We are delighted to welcome this guest post on electoral funding by Jennifer Kavanagh. Jennifer is a Lecturer in Law at Waterford Institute of Technology and a PhD candidate at Trinity College Dublin.

A recent investigation by the Irish Times has shown that a proportion of the money funding pro-life advocacy groups and campaigns is sourced from overseas. Irish electoral law precludes political parties from using foreign donations to fund their campaigns. However, both advocacy groups and political parties seek to influence the discussion of government policy, yet, are treated differently when it comes to the regulation of political funding. Is it equitable that pressure groups which have a considerable effect on the discussion of government policy are subjected to no regulation as to their financial provenance?

Article 40.6.1 of the Constitution does not allow for the Government to pass legislation regulating speech if the sole purpose of that legislation is to restrict the criticism of Government policy. It must be pointed out that this is a negative right, in that the Government does not need to facilitate such debate but it must not get in the way of that debate. Furthermore, legislation or acts of the Government which tends to undermine a balanced debate on government policy can be held to be unconstitutional as in McKenna and McCrystal.

Donations to Irish political parties are highly regulated by the provisions of the Electoral Act and Standards in Public Office Commission (SIPO).   Donation Statements must be made by every registered political party and can be openly accessed by any member of the public on the website of the SIPO. The regulations on donations have been further strengthened by the provisions of the Electoral Amendment (Political Funding) Act 2012. Under this act, lower thresholds for recordable donations have been implemented. For instance donations over €100 cannot be accepted unless the name and address of the donor is made known.  More importantly, new regulations issued by SIPO in January 2013 expressly preclude the acceptance of donations from any individual who resides outside of the Island of Ireland. This is also extended to companies without an office on the Island of Ireland.

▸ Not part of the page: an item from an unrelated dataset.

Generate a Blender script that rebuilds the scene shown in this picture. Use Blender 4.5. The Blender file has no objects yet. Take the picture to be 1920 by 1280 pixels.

Advocacy groups have just as strong a voice as political parties in the criticism of government policy, yet there is no regulation on the donations given to such groups. Unlike their political counterparts, they do not have to account for the source of money and are not subject to the same prohibitions on accepting money from offshore. This is an important point, they are not on a level playing pitch when it comes to funding print and advertisement campaigns which lobby for a change in Government policy or seek to criticise such policies.

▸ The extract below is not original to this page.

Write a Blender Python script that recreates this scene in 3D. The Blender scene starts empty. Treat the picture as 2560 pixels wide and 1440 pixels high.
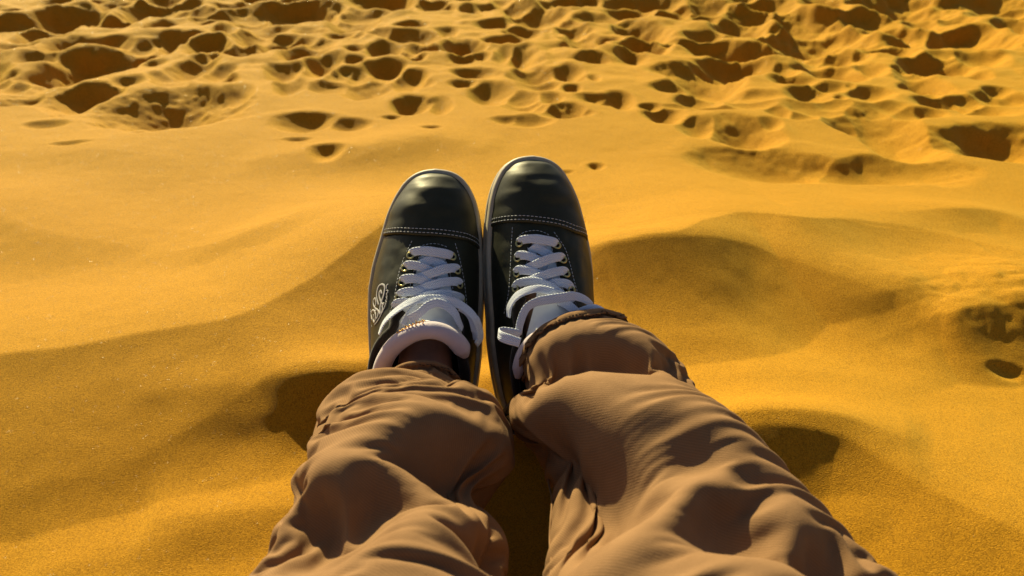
import bpy, bmesh, math
import numpy as np
from mathutils import Vector, Matrix

# ------------------------------------------------------------------ camera, light, exposure
scene = bpy.context.scene
col = scene.collection
CAM_H = 0.55
PITCH = 30.0                      # degrees below the horizon
FPX = 1971.0                      # focal length in pixels of the 2560 px wide photograph
cam_d = bpy.data.cameras.new('camera')
cam_d.sensor_width = 36.0
cam_d.lens = 36.0 * FPX / 2560.0
cam_d.clip_start = 0.01
cam_d.clip_end = 2000.0
cam_d.dof.use_dof = True
cam_d.dof.focus_distance = 0.82
cam_d.dof.aperture_fstop = 8.0
cam = bpy.data.objects.new('camera', cam_d)
cam.location = (0, 0, CAM_H)
cam.rotation_euler = (math.radians(90 - PITCH), 0, 0)
col.objects.link(cam)
scene.camera = cam

SUN_EL = 32.0
SUN_AZ = -23.0                    # degrees to the right of straight ahead (negative: left)
sd = Vector((math.sin(math.radians(SUN_AZ)) * math.cos(math.radians(SUN_EL)),
             math.cos(math.radians(SUN_AZ)) * math.cos(math.radians(SUN_EL)),
             math.sin(math.radians(SUN_EL))))
world = bpy.data.worlds.new('World')
scene.world = world
world.use_nodes = True
wn = world.node_tree
for n in list(wn.nodes):
    wn.nodes.remove(n)
wo = wn.nodes.new('ShaderNodeOutputWorld')
wb = wn.nodes.new('ShaderNodeBackground')
ws = wn.nodes.new('ShaderNodeTexSky')
ws.sky_type = 'NISHITA'
ws.sun_disc = False
ws.sun_elevation = math.radians(SUN_EL)
ws.sun_rotation = math.radians(SUN_AZ)
ws.dust_density = 2.0
ws.air_density = 0.7
wb.inputs['Strength'].default_value = 0.05
wn.links.new(ws.outputs[0], wb.inputs[0])
wn.links.new(wb.outputs[0], wo.inputs[0])
sun_d = bpy.data.lights.new('sun', 'SUN')
sun_d.energy = 5.0
sun_d.angle = math.radians(0.6)
sun_d.color = (1.0, 0.90, 0.52)
sun = bpy.data.objects.new('sun', sun_d)
sun.rotation_euler = sd.to_track_quat('Z', 'Y').to_euler()
sun.location = (-2, 6, 4)
col.objects.link(sun)
vs = scene.view_settings
vs.view_transform = 'Standard'
vs.look = 'None'
vs.gamma = 1.0
vs.exposure = 0.88
vs.use_curve_mapping = False

# ------------------------------------------------------------------ helpers
CP, SP = math.cos(math.radians(PITCH)), math.sin(math.radians(PITCH))
def ray(u, v):
    """direction (axial depth 1) through a pixel of the 2560 x 1440 photograph"""
    a = (np.asarray(u, float) - 1280.0) / FPX
    b = -(np.asarray(v, float) - 720.0) / FPX
    return np.stack([a, CP + b * SP, -SP + b * CP], -1)
CAM = np.array([0.0, 0.0, CAM_H])
def at_depth(u, v, d):
    return CAM + ray(u, v) * np.asarray(d, float)[..., None]
def at_z(u, v, z=0.0):
    r = ray(u, v)
    t = (z - CAM_H) / r[..., 2]
    return CAM + r * t[..., None]
def project(P):
    d = P - CAM
    ax = d[..., 1] * CP - d[..., 2] * SP
    up = d[..., 1] * SP + d[..., 2] * CP
    ax = np.where(ax < 0.02, 0.02, ax)
    return 1280.0 + FPX * d[..., 0] / ax, 720.0 - FPX * up / ax

def hash2(ix, iy, seed):
    h = (ix.astype(np.int64) * 374761393 + iy.astype(np.int64) * 668265263 + seed * 974634777) & 0x7fffffff
    h = ((h ^ (h >> 13)) * 1274126177) & 0x7fffffff
    return ((h ^ (h >> 16)) & 0xffff) / 65535.0
def vnoise(x, y, seed=0):
    ix, iy = np.floor(x), np.floor(y)
    fx, fy = x - ix, y - iy
    fx = fx * fx * fx * (fx * (fx * 6 - 15) + 10); fy = fy * fy * fy * (fy * (fy * 6 - 15) + 10)
    a, b = hash2(ix, iy, seed), hash2(ix + 1, iy, seed)
    c, d = hash2(ix, iy + 1, seed), hash2(ix + 1, iy + 1, seed)
    return ((a * (1 - fx) + b * fx) * (1 - fy) + (c * (1 - fx) + d * fx) * fy) * 2 - 1
def fbm(x, y, seed=0, oct=3):
    s, a, f = 0.0, 1.0, 1.0
    for o in range(oct):
        s = s + a * vnoise(x * f + 17.3 * o, y * f - 9.1 * o, seed + o)
        a *= 0.5; f *= 2.03
    return s
def sstep(e0, e1, x):
    t = np.clip((x - e0) / (e1 - e0), 0, 1)
    return t * t * (3 - 2 * t)
def catmull(pts, n):
    """n points on a Catmull-Rom curve through pts (k x d)"""
    P = np.asarray(pts, float)
    P = np.vstack([2 * P[0] - P[1], P, 2 * P[-1] - P[-2]])
    k = len(P) - 3
    t = np.linspace(0, k, n)
    i = np.minimum(t.astype(int), k - 1)
    f = (t - i)[:, None]
    p0, p1, p2, p3 = P[i], P[i + 1], P[i + 2], P[i + 3]
    return 0.5 * (2 * p1 + (p2 - p0) * f + (2 * p0 - 5 * p1 + 4 * p2 - p3) * f ** 2 + (3 * p1 - p0 - 3 * p2 + p3) * f ** 3)

def link_mesh(name, verts, faces, mat, parent=None, smooth=True, uvs=None):
    me = bpy.data.meshes.new(name)
    verts = np.asarray(verts, np.float64)
    if isinstance(faces, np.ndarray):
        nf, k = faces.shape
        me.vertices.add(len(verts)); me.vertices.foreach_set('co', verts.ravel())
        me.loops.add(nf * k); me.loops.foreach_set('vertex_index', faces.ravel().astype(np.int32))
        me.polygons.add(nf); me.polygons.foreach_set('loop_start', np.arange(0, nf * k, k, dtype=np.int32))
        me.polygons.foreach_set('loop_total', np.full(nf, k, np.int32))
        me.update(calc_edges=True)
    else:
        me.from_pydata([tuple(v) for v in verts], [], faces)
    me.validate()
    if uvs is not None:
        ul = me.uv_layers.new(name='uv')
        li = np.empty(len(me.loops), np.int32); me.loops.foreach_get('vertex_index', li)
        ul.data.foreach_set('uv', np.asarray(uvs, np.float64)[li].ravel())
    if smooth:
        me.polygons.foreach_set('use_smooth', np.ones(len(me.polygons), bool))
    me.materials.append(mat)
    o = bpy.data.objects.new(name, me)
    col.objects.link(o)
    if parent is not None:
        o.parent = parent
    return o
def grid_faces(nr, nc, wrap=False):
    r = np.arange(nr - 1)[:, None]
    c = np.arange(nc if wrap else nc - 1)[None, :]
    c2 = (c + 1) % nc
    a = r * nc + c; b = r * nc + c2; d = (r + 1) * nc + c; e = (r + 1) * nc + c2
    return np.stack([a, b, e, d], -1).reshape(-1, 4)
def fix_normals(o):
    bm = bmesh.new(); bm.from_mesh(o.data)
    bmesh.ops.recalc_face_normals(bm, faces=bm.faces)
    bm.to_mesh(o.data); bm.free()
def solidify(o, t, offset=-1.0, bevel=0.0):
    m = o.modifiers.new('thickness', 'SOLIDIFY')
    m.thickness = t; m.offset = offset
    if bevel > 0:
        b = o.modifiers.new('bevel', 'BEVEL'); b.width = bevel; b.segments = 2; b.limit_method = 'ANGLE'
    return m

# ------------------------------------------------------------------ materials
class NT:
    def __init__(self, name):
        self.m = bpy.data.materials.new(name); self.m.use_nodes = True
        self.t = self.m.node_tree
        self.b = self.t.nodes['Principled BSDF']
    def n(self, typ, **kw):
        nd = self.t.nodes.new('ShaderNode' + typ)
        for k, v in kw.items():
            if k in nd.inputs.keys():
                nd.inputs[k].default_value = v
            else:
                setattr(nd, k, v)
        return nd
    def l(self, a, b):
        self.t.links.new(a, b)
    def set(self, **kw):
        for k, v in kw.items():
            self.b.inputs[k.replace('_', ' ')].default_value = v
    def ramp(self, fac, stops):
        r = self.n('ValToRGB')
        el = r.color_ramp.elements
        el[0].position, el[0].color = stops[0][0], (*stops[0][1], 1)
        el[1].position, el[1].color = stops[-1][0], (*stops[-1][1], 1)
        for p, c in stops[1:-1]:
            e = el.new(p); e.color = (*c, 1)
        self.l(fac, r.inputs[0])
        return r.outputs[0]
    def noise(self, scale, detail=3.0, vec=None, rough=0.55):
        nd = self.n('TexNoise', Scale=scale, Detail=detail, Roughness=rough)
        if vec is not None:
            self.l(vec, nd.inputs['Vector'])
        return nd.outputs['Fac']
    def bump(self, height, strength, dist, prev=None):
        b = self.n('Bump', Strength=strength, Distance=dist)
        self.l(height, b.inputs['Height'])
        if prev is not None:
            self.l(prev, b.inputs['Normal'])
        return b.outputs['Normal']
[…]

Political parties are at a clear disadvantage to such groups. If a broad interpretation of freedom of expression is taken following the jurisprudence of the US first amendment, the regulation of political fundraising in Ireland could be in jeopardy. The cases of Buckley v. Valeo and Citizens United v. Federal Elections Commission successfully argued that restrictions on political fundraising were a restriction on expression. There is an impact on freedom of expression as the imbalance in funding sources results in advocacy groups having a financial advantage when seeking to mount a publicity campaign for their cause over political parties.

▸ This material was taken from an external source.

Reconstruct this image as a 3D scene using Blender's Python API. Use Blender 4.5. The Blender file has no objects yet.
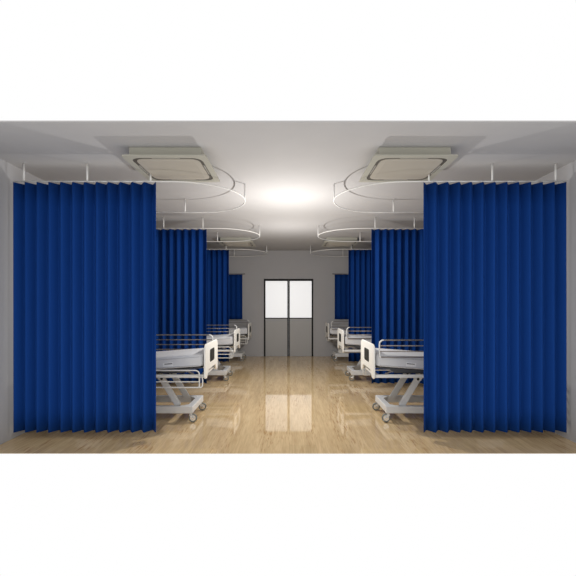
import bpy, bmesh, math, random
from mathutils import Vector, Matrix
PI = math.pi
col = bpy.context.scene.collection
scene = bpy.context.scene

# ------------------------------------------------------------------ helpers
def mat(name, color, rough=0.5, metal=0.0, spec=0.5, emit=None, estr=0.0):
    m = bpy.data.materials.new(name); m.use_nodes = True
    b = m.node_tree.nodes['Principled BSDF']
    b.inputs['Base Color'].default_value = (*color, 1)
    b.inputs['Roughness'].default_value = rough
    b.inputs['Metallic'].default_value = metal
    b.inputs['Specular IOR Level'].default_value = spec
    if emit:
        b.inputs['Emission Color'].default_value = (*emit, 1)
        b.inputs['Emission Strength'].default_value = estr
    return m

def noise_tint(m, scale, amount, stretch=(1, 1, 1), bump=0.0):
    """mottle a material's own colour a little, in object space"""
    nt = m.node_tree; b = nt.nodes['Principled BSDF']
    c = tuple(b.inputs['Base Color'].default_value)
    tc = nt.nodes.new('ShaderNodeTexCoord'); mp = nt.nodes.new('ShaderNodeMapping')
    mp.inputs['Scale'].default_value = stretch
    nz = nt.nodes.new('ShaderNodeTexNoise'); nz.inputs['Scale'].default_value = scale
    nz.inputs['Detail'].default_value = 4
    rp = nt.nodes.new('ShaderNodeValToRGB')
    rp.color_ramp.elements[0].position = 0.3; rp.color_ramp.elements[1].position = 0.7
    rp.color_ramp.elements[0].color = (*[v * (1 - amount) for v in c[:3]], 1)
    rp.color_ramp.elements[1].color = (*[min(1, v * (1 + amount)) for v in c[:3]], 1)
    nt.links.new(tc.outputs['Object'], mp.inputs['Vector'])
    nt.links.new(mp.outputs[0], nz.inputs['Vector'])
    nt.links.new(nz.outputs['Fac'], rp.inputs[0])
    nt.links.new(rp.outputs[0], b.inputs['Base Color'])
    if bump:
        bp = nt.nodes.new('ShaderNodeBump'); bp.inputs['Strength'].default_value = bump
        bp.inputs['Distance'].default_value = 0.002
        nt.links.new(nz.outputs['Fac'], bp.inputs['Height'])
        nt.links.new(bp.outputs[0], b.inputs['Normal'])
    return m

def add_box(bm, x0, x1, y0, y1, z0, z1, bevel=0.0, segs=2, mtx=None):
    t = bmesh.new()
    bmesh.ops.create_cube(t, size=1)
    for v in t.verts:
        v.co = Vector(((x0 + x1) / 2 + v.co.x * (x1 - x0), (y0 + y1) / 2 + v.co.y * (y1 - y0),
                       (z0 + z1) / 2 + v.co.z * (z1 - z0)))
    if bevel:
        bmesh.ops.bevel(t, geom=t.edges[:], offset=bevel, segments=segs, affect='EDGES', profile=0.5)
    merge(bm, t, mtx)

def merge(bm, t, mtx=None, mi=0):
    if mtx is not None: bmesh.ops.transform(t, matrix=mtx, verts=t.verts[:])
    if mi:
        for f in t.faces: f.material_index = mi
    me = bpy.data.meshes.new('tmp'); t.to_mesh(me); t.free()
    bm.from_mesh(me); bpy.data.meshes.remove(me)

def add_tube(bm, pts, r, n=10, closed=False, cap=True):
    pts = [Vector(p) for p in pts]; rings = []; N = len(pts)
    up = None
    for i, p in enumerate(pts):
        if closed: d = (pts[(i + 1) % N] - pts[i - 1]).normalized()
        elif i == 0: d = (pts[1] - p).normalized()
        elif i == N - 1: d = (p - pts[-2]).normalized()
        else: d = ((pts[i + 1] - p).normalized() + (p - pts[i - 1]).normalized()).normalized()
        if up is None:
            up = Vector((0, 0, 1)) if abs(d.z) < 0.9 else Vector((1, 0, 0))
        a = d.cross(up).normalized(); b = a.cross(d).normalized(); up = b
        rings.append([bm.verts.new(p + r * (math.cos(2 * PI * k / n) * a + math.sin(2 * PI * k / n) * b)) for k in range(n)])
    M = N if closed else N - 1
    for i in range(M):
        A, B = rings[i], rings[(i + 1) % N]
        for k in range(n):
            f = bm.faces.new((A[k], A[(k + 1) % n], B[(k + 1) % n], B[k])); f.smooth = True
    if cap and not closed:
        bm.faces.new(rings[0][::-1]); bm.faces.new(rings[-1])

def add_cyl(bm, c, axis, r, h, n=24, r2=None, bevel=0.0):
    t = bmesh.new()
    bmesh.ops.create_cone(t, cap_ends=True, segments=n, radius1=r, radius2=r if r2 is None else r2, depth=h)
    if bevel:
        bmesh.ops.bevel(t, geom=[e for e in t.edges if len([f for f in e.link_faces if len(f.verts) > 4])], offset=bevel, segments=2, affect='EDGES')
    for f in t.faces:
        if len(f.verts) == 4: f.smooth = True
    q = Vector((0, 0, 1)).rotation_difference(Vector(axis)).to_matrix().to_4x4()
    merge(bm, t, Matrix.Translation(Vector(c)) @ q)

def add_prism(bm, poly, x0, x1, axis='x', bevel=0.0):
    """extrude a closed 2-D outline: axis 'x' -> poly is (y,z); axis 'y' -> poly is (x,z); 'z' -> (x,y)"""
    t = bmesh.new()
    def P(p, s):
        return {'x': (s, p[0], p[1]), 'y': (p[0], s, p[1]), 'z': (p[0], p[1], s)}[axis]
    A = [t.verts.new(P(p, x0)) for p in poly]; B = [t.verts.new(P(p, x1)) for p in poly]
    n = len(poly)
    t.faces.new(A); t.faces.new(B[::-1])
    for k in range(n): t.faces.new((A[k], B[k], B[(k + 1) % n], A[(k + 1) % n]))
    bmesh.ops.recalc_face_normals(t, faces=t.faces[:])
    if bevel:
        es = [e for e in t.edges if any(len(f.verts) == n for f in e.link_faces)]
        bmesh.ops.bevel(t, geom=es, offset=bevel, segments=2, affect='EDGES')
    merge(bm, t)

def round_poly(pts, rad, seg=6):
    """round the corners of a polygon"""
    out = []; n = len(pts)
    for i in range(n):
        p = Vector(pts[i]); a = Vector(pts[i - 1]); b = Vector(pts[(i + 1) % n])
        r = rad[i] if isinstance(rad, (list, tuple)) else rad
        if r <= 0: out.append(tuple(p)); continue
        u = (a - p).normalized(); v = (b - p).normalized()
        s = p + u * r; e = p + v * r
        for k in range(seg + 1):
            t = k / seg
            q = s * (1 - t) ** 2 + p * 2 * t * (1 - t) + e * t * t
            out.append(tuple(q))
    return out

def obj(name, bm, m, parent=None):
    me = bpy.data.meshes.new(name); bmesh.ops.recalc_face_normals(bm, faces=bm.faces[:])
    bm.to_mesh(me); bm.free()
    for k in (m if isinstance(m, (list, tuple)) else [m]): me.materials.append(k)
    o = bpy.data.objects.new(name, me); col.objects.link(o)
    if parent: o.parent = parent
    return o

def tag(o, label=None, cat=None, group=None, kind=None):
    for k, v in (('label', label), ('category', cat), ('group', group), ('kind', kind)):
        if v: o[k] = v
    return o

def empty(name, loc=(0, 0, 0), rz=0.0):
    o = bpy.data.objects.new(name, None); col.objects.link(o)
    o.empty_display_size = 0.2; o.location = loc; o.rotation_euler = (0, 0, rz)
    return o

def copy_tree(o, parent=None):
    c = o.copy(); col.objects.link(c)
    c.parent = parent
    for ch in list(o.children): copy_tree(ch, c)
    return c

# ------------------------------------------------------------------ dimensions (metres)
XW, YB, ZC = 3.317, 12.2, 3.28        # half width, back wall, ceiling
YF = 4.241                            # front edge of the floor
YCF = 3.607                           # front edge of the ceiling
ROWS = (4.673, 7.552, 10.394)         # the three curtain rows
BEDS = (5.665, 8.545, 11.425)            # the three beds of each side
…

As we know, advertising costs money and the ability to fund such advertising depends on the amount of fundraising that may be carried out. This affects print and internet advertisements as s.41(3) prohibits Broadcasters from airing  advertisements which are directed towards a political end.

Therefore, there is a convincing argument to be made that the lack of regulation for advocacy groups as outlined above is constitutionally questionable as it restricts political parties from being able to criticise government policy to the same extent as advocacy groups. This is an area which will hopefully be addressed in the outline scheme of the Lobbying Bill which is due to be released early this year. However no mention of such a proposal was included in the policy paper on Lobbying Reform. The current situation is, firstly, open to abuse and secondly, open to a possible constitutional issue which may have profound repercussions on the regulation of political fundraising in time to come.